→ Challenge
Whenever a line below holds the word "pixels", copy that line.

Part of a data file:
========================
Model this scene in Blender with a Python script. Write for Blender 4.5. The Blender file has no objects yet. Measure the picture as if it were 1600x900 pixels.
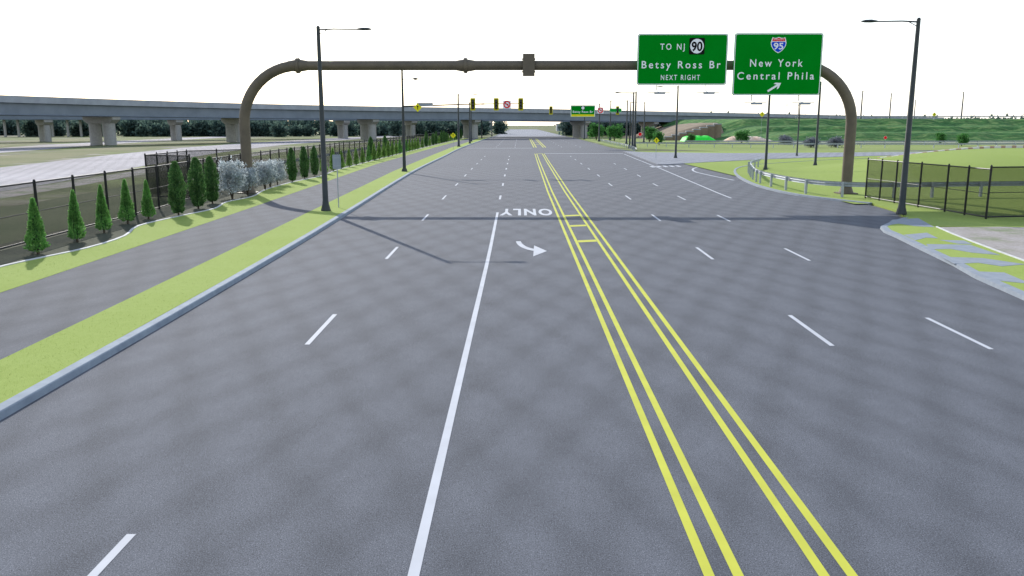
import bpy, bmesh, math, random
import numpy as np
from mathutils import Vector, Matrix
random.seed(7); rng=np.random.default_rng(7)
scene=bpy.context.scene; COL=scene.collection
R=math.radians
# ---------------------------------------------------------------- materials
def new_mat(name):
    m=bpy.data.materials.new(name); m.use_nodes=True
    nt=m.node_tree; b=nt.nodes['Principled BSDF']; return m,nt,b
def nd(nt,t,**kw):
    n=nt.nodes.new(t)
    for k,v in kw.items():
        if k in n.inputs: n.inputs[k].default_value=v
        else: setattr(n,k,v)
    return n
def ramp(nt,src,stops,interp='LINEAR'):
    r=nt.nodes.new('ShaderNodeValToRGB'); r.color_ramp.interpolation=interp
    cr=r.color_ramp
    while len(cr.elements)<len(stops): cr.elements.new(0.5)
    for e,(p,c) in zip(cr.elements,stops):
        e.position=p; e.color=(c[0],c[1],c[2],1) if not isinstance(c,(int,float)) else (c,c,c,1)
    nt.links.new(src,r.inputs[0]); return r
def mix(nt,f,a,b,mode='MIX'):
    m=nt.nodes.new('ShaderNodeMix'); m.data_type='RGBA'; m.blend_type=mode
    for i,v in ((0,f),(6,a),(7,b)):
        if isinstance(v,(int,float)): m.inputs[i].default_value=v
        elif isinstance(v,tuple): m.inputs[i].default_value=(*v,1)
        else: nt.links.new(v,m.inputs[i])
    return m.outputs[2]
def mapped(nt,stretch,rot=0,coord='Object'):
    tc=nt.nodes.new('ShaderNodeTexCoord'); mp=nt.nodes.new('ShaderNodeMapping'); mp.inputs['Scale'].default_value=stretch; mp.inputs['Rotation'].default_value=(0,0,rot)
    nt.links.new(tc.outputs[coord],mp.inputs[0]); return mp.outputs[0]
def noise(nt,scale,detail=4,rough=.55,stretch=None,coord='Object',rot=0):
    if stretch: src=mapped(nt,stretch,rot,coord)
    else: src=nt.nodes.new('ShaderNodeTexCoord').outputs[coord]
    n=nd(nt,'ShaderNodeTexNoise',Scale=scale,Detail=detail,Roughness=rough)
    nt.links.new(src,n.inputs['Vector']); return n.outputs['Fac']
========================
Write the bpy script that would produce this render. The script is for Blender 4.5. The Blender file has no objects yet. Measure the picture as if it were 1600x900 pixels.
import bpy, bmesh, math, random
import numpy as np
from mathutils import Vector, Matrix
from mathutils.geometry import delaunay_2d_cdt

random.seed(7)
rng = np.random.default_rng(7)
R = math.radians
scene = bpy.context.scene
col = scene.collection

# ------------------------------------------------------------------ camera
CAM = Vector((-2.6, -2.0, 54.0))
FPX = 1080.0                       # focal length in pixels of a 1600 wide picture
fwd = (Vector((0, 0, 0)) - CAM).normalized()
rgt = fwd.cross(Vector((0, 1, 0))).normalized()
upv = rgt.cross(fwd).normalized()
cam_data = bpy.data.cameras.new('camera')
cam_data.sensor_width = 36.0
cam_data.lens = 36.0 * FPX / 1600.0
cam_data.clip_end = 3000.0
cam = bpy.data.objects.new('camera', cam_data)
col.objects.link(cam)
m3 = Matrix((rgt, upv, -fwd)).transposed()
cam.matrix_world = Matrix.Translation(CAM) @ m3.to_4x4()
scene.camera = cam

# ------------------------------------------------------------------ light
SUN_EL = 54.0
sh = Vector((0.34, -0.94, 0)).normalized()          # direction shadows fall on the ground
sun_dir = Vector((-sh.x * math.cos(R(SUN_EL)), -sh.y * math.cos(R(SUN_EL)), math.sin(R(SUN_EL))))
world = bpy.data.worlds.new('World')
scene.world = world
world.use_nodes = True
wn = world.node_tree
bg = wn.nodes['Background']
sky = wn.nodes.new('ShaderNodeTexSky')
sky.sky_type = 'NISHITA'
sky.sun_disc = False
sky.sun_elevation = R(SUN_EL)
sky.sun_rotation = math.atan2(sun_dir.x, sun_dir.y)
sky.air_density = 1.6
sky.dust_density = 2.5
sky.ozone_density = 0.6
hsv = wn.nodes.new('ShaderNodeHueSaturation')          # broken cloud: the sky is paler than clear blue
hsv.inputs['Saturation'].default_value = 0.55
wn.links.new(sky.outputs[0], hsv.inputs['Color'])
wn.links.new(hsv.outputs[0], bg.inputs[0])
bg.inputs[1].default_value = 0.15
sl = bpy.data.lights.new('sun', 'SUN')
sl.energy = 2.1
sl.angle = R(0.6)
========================
→ Task solution
Model this scene in Blender with a Python script. Write for Blender 4.5. The Blender file has no objects yet. Measure the picture as if it were 1600x900 pixels.
Write the bpy script that would produce this render. The script is for Blender 4.5. The Blender file has no objects yet. Measure the picture as if it were 1600x900 pixels.
FPX = 1080.0                       # focal length in pixels of a 1600 wide picture